The Autopoietic Feedback Loop,Rethinking Performer–Audience Interaction in Theatre, from Bharata and Zeami to Erika Fischer-Lichte

Volume 14, Issue 52
Summer 2026
Pages 14-23

Document Type : Research Paper

Authors

Department of Performing Arts, college of Fine Arts, University of Tehran, Tehran, Iran

Abstract
Audience studies remain one of the most challenging fields within theatrical theory. Despite the expansion of this field in recent decades and the sustained efforts of contemporary theorists to redefine the role of the audience in the performance process, a significant portion of classical Eastern approaches has received comparatively limited attention in cross-cultural and comparative scholarship. The present study aims to examine the concept of the autopoietic feedback loop in Erika Fischer-Lichte’s aesthetics of performance and to compare it with audience-oriented communicative models articulated in major theoretical texts of classical Eastern theatre—namely the Nāṭyaśāstra (attributed to Bharata Muni) and the treatises of Zeami Motokiyo, including Fūshikaden and Kakyo. The central question of this article is to identify the points of convergence and divergence between the communicative approaches proposed by Bharata and Zeami, and Fischer-Lichte’s concept of the autopoietic feedback loop. This qualitative study adopts a descriptive–analytical methodology and examines the three fundamental components of the autopoietic feedback loop—reversal of roles, community formation, and touch—in relation to audience-centered approaches in Indian Sanskrit theatre and Japanese Nō theatre. The findings reveal deep affinities among these theatrical systems, particularly in their shared emphasis on live, community-forming interaction between performers and spectators.
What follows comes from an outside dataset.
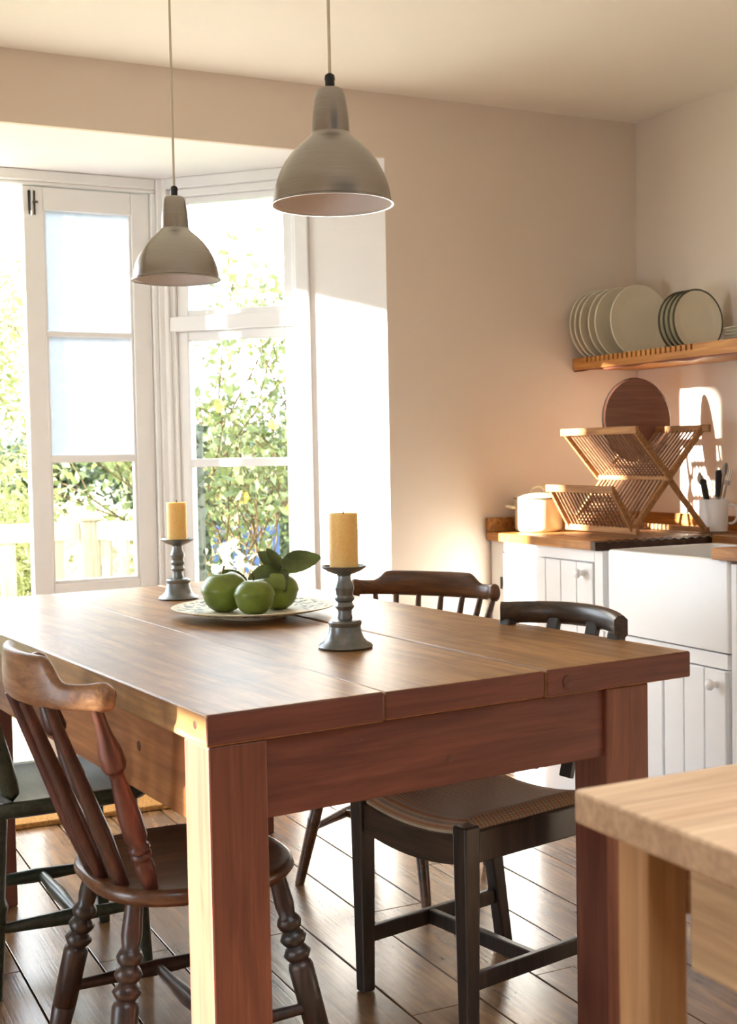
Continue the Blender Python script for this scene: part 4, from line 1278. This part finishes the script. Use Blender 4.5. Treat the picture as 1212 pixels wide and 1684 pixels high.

At the same time, notable cultural differences emerge: while Eastern traditions foreground inner transformation and the spiritual dimension of performance, Fischer-Lichte’s framework focuses on the ephemeral, unpredictable, and processual nature of performative interaction.By bringing these distinct theatrical systems into dialogue, the study facilitates a convergent exchange between Eastern and Western traditions and opens a new horizon for rethinking performer–audience interaction within a global context of theatre studies.